The principal merits of the Albanian soldier are his rapidity of motion, steady aim, carelessness of life, and hardy endurance in privation. An Albanian’s gun is his companion and his means of subsistence in peace or war. To it he looks for his daily bread more than to any other source, and he uses it with a skill not easily matched.

When travelling in Upper Albania we halted one day in a field which appeared quite uncultivated and waste, and were making arrangements for our mid-day meal, when an Albanian bekchi (forest-keeper) appeared on the scene and ordered us to quit the spot, as it was cultivated ground. Our escort remonstrated with the fellow, saying that it was the only convenient place near for a halt, and that now we had alighted we should remain where we were until we had finished our meal.

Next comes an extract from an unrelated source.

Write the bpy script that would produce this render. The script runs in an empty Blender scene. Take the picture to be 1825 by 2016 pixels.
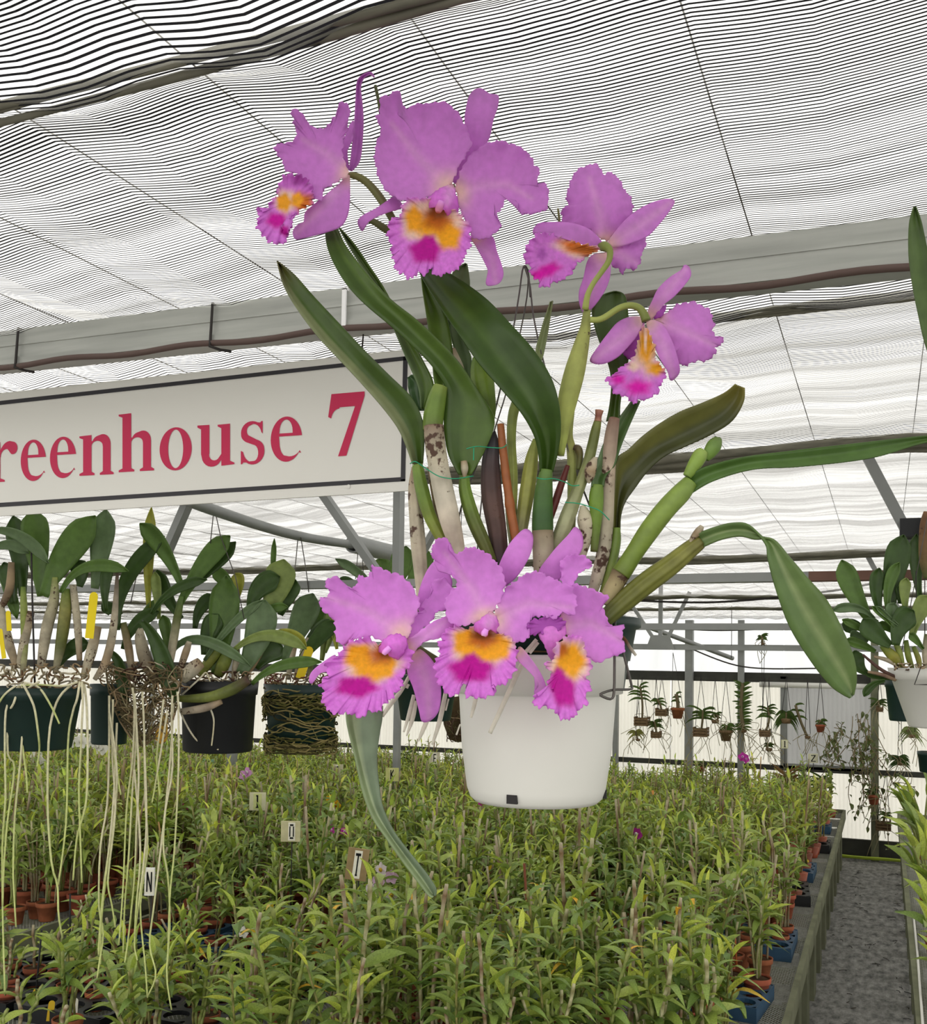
import bpy, math, random
import numpy as np
from mathutils import Vector, Matrix

# ------------------------------------------------------------------ camera, light, exposure
SC = bpy.context.scene
COL = SC.collection
F_PX, PPX, PPY = 2000.0, 912.5, 1217.0          # focal length and optical axis in a 1825 x 2016 frame
YAW, PITCH, ROLL = math.radians(22.5), math.radians(2.4), 0.0152
CAM = Vector((0.0, 0.0, 2.0))
_F = Vector((-math.sin(YAW) * math.cos(PITCH), math.cos(YAW) * math.cos(PITCH), math.sin(PITCH)))
_R0 = Vector((math.cos(YAW), math.sin(YAW), 0.0))
_U0 = _R0.cross(_F)
RIGHT = _R0 * math.cos(ROLL) + _U0 * math.sin(ROLL)
UP = _U0 * math.cos(ROLL) - _R0 * math.sin(ROLL)
FWD = _F
cam_data = bpy.data.cameras.new('camera')
cam_data.sensor_fit = 'HORIZONTAL'
cam_data.sensor_width = 36.0
cam_data.lens = F_PX / 1825.0 * 36.0
cam_data.shift_x = 0.0
cam_data.shift_y = (PPY - 1008.0) / 1825.0
cam_data.clip_start = 0.02
cam_data.clip_end = 200
cam = bpy.data.objects.new('camera', cam_data)
COL.objects.link(cam)
mw = Matrix((RIGHT, UP, -FWD)).transposed().to_4x4()
mw.translation = CAM
cam.matrix_world = mw
SC.camera = cam

world = bpy.data.worlds.new('overcast_sky')
SC.world = world
world.use_nodes = True
_bg = world.node_tree.nodes['Background']
_bg.inputs[0].default_value = (1.0, 0.985, 0.94, 1)
_bg.inputs[1].default_value = 1.95
SC.view_settings.view_transform = 'Standard'
SC.view_settings.look = 'None'
SC.view_settings.exposure = 0.0
SC.view_settings.gamma = 1.0
SC.view_settings.use_curve_mapping = False
SC.cycles.max_bounces = 8
SC.cycles.transparent_max_bounces = 16

# ------------------------------------------------------------------ helpers
def ray(px, py):
    return FWD + RIGHT * ((px - PPX) / F_PX) - UP * ((py - PPY) / F_PX)

def P(px, py, d):
    """the place at depth d metres that the camera sees at pixel (px, py)"""
    return CAM + ray(px, py) * d

def on_z(px, py, z):
    r = ray(px, py)
    return CAM + r * ((z - CAM.z) / r.z)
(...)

The Albanian, entirely regardless of the number of the escort and the authority of government servants, became more persistent in his commands, and the guards lost patience and threatened to arrest him and take him before the Mudir of the town that lay a little further on. “The Mudir,” scornfully repeated the mountaineer, “and who told you that I recognize the authority of the Mudir?” Then taking his long gun from his shoulder, he held it up and said, “This is my authority, and no other can influence me or acquire any power over me!”

The social relations of the Albanians are limited to two ideas, Vendetta and bessa (peace).

In cases of personal insult or offence the vendetta is settled on the spot. Both parties stand up, the insulted full of indignation and thirsting for revenge, the offender repentant, perhaps, or persistent. The aggrieved person, even in the former case, seldom yields to persuasion or softens into forgiveness; he draws a brace of pistols and presents them to his antagonist to make his choice. The little fingers of their left hands are linked together and they fire simultaneously. A survivor is rare in such cases, and the feud thus caused between the relatives of both parties is perpetuated from generation to generation.

It takes very little to provoke these terrible blood-feuds, and one or two instances that have come under my direct notice will suffice to give an idea of their nature and the violence with which real or fancied insult is avenged.

One happened while I was at Uskup. The cause was nothing more weighty than a contention between two Albanian sportsmen, who were disputing the possession of a hare that each maintained he had shot. The dispute became so violent that a duel was resorted to as the only way to settle it. It came off on the common in the presence of the combatants’ relatives and friends, who joined in the quarrel; and a general battle ensued, in which the women fought side by side with their husbands and brothers. A girl of seventeen, a sister of one of the two sportsmen, fought with the courage of a heroine, and with a success worthy of a better cause. Fourteen victims fell on that day. The Governor of Uskup, who related the story to me, said that he despaired of ever seeing these savage people yield to the influence of their more refined neighbors, or become entirely submissive to the Sultan’s government. But great changes have taken place since then with respect to their submission to the Porte. The Government is now able almost safely to send governors and sub-governors into Albania to collect taxes from such as choose to pay them, and even draw a certain number of recruits from the most turbulent and independent districts.

Another of these lamentable blood-feuds happened in Upper Dibra, and was witnessed by one of my friends then living there.

It originated in two lads at the village fountain throwing stones and breaking the pitcher of an Albanian girl who had come to fetch water. This was considered an insult to her maidenhood and was at once made the cause of a serious quarrel by the friends of the two parties. A fight ensued in which no less than sixty people lost their lives. Women’s honor is held in such high esteem in these wild regions that so trivial an accident suffices to cause a terrible destruction of life.

Albanian women are generally armed, not for the purpose of self-defence—no Albanian would attack a woman in his own country—but rather that they may be able to join in the brawls of their male relatives, and fight by their side. The respect entertained for women accounts for a strange custom prevalent among Albanians—that of offering to strangers who wish to traverse their country the escort of a woman. Thus accompanied, the traveller may proceed with safety into the most isolated regions without any chance of harm coming to him.